◆ What the exercise asks
Without the pictures, please reproduce only the lines from the one with "What Blender Python" through the one with "COL = scene.collection", both included.

Stored items from a collection
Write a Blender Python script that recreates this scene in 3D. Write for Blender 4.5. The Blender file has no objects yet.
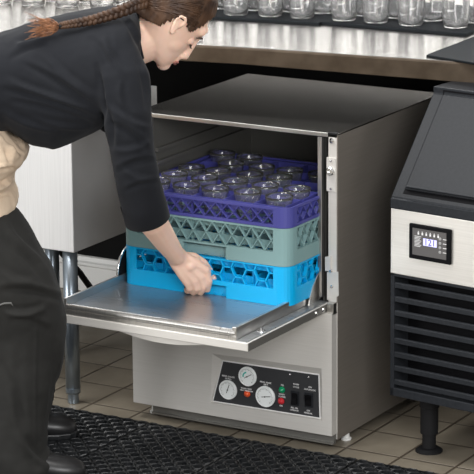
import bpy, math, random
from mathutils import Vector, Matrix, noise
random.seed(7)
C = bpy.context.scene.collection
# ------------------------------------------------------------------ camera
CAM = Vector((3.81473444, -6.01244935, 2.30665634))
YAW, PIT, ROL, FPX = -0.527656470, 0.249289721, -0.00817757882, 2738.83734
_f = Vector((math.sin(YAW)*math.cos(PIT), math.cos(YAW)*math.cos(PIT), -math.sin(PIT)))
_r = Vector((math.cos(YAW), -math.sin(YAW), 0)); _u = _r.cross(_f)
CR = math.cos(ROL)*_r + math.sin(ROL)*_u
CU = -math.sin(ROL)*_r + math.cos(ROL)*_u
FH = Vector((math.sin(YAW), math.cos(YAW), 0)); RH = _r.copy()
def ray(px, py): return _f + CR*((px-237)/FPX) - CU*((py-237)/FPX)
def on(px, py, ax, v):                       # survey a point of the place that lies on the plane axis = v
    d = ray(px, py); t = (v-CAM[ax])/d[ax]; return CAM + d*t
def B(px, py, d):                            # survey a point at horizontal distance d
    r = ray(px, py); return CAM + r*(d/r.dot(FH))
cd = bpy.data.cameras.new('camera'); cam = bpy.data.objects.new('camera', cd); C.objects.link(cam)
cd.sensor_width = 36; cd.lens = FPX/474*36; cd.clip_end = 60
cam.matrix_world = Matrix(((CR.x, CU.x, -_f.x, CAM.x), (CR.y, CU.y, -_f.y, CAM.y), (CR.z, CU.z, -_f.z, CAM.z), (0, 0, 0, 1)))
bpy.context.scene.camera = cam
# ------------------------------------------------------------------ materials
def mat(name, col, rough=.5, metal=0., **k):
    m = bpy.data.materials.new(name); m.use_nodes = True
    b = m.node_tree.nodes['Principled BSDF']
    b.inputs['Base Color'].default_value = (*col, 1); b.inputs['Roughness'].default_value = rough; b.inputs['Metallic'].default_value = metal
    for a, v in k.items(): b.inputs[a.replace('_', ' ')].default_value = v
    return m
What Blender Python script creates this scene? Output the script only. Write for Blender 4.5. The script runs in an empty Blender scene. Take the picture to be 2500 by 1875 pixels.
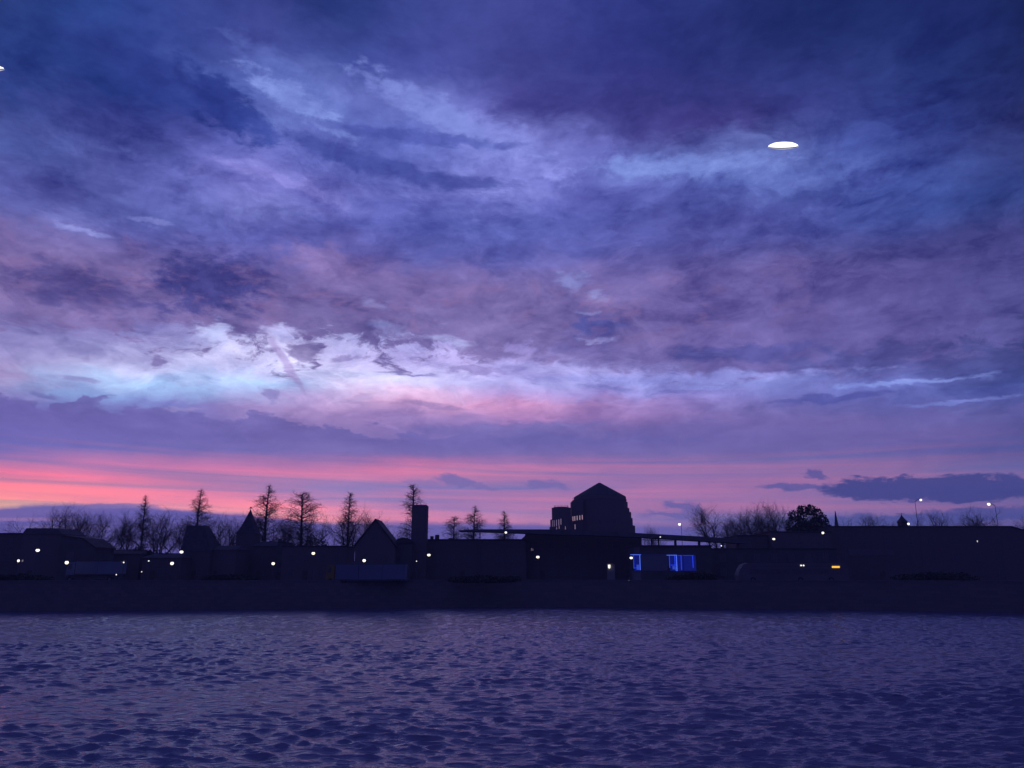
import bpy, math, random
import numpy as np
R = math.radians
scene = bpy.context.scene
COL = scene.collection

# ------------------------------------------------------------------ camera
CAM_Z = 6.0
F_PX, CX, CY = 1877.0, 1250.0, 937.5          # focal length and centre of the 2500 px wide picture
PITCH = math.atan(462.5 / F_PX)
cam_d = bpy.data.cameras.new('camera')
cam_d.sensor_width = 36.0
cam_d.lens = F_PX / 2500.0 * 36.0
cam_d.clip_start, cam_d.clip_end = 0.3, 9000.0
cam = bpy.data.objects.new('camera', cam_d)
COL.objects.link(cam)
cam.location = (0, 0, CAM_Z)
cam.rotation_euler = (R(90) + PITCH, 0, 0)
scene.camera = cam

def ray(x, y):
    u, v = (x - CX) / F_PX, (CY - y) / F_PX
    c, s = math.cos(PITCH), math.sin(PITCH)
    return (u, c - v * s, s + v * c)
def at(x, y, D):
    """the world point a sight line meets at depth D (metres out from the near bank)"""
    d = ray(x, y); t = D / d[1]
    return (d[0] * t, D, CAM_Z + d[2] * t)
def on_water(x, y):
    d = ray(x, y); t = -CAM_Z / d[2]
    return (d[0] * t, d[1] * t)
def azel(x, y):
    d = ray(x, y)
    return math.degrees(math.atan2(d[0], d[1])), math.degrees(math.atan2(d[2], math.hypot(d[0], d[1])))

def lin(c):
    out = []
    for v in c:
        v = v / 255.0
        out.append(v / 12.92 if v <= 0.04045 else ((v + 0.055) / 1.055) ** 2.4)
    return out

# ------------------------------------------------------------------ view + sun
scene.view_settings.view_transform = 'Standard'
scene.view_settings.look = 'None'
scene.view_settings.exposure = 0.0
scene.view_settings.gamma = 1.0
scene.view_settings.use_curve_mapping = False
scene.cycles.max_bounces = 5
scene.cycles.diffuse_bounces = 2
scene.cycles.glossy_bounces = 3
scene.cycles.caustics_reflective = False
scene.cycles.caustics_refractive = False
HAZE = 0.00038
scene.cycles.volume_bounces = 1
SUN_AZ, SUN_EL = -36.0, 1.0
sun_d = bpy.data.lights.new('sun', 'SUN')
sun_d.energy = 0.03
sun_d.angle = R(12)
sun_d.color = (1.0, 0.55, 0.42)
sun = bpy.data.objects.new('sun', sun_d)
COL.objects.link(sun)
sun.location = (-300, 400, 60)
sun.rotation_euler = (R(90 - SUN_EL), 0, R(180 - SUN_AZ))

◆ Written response
What Blender Python script creates this scene? Output the script only. Write for Blender 4.5. The script runs in an empty Blender scene. Take the picture to be 2500 by 1875 pixels.
import bpy, math, random
import numpy as np
R = math.radians
scene = bpy.context.scene
COL = scene.collection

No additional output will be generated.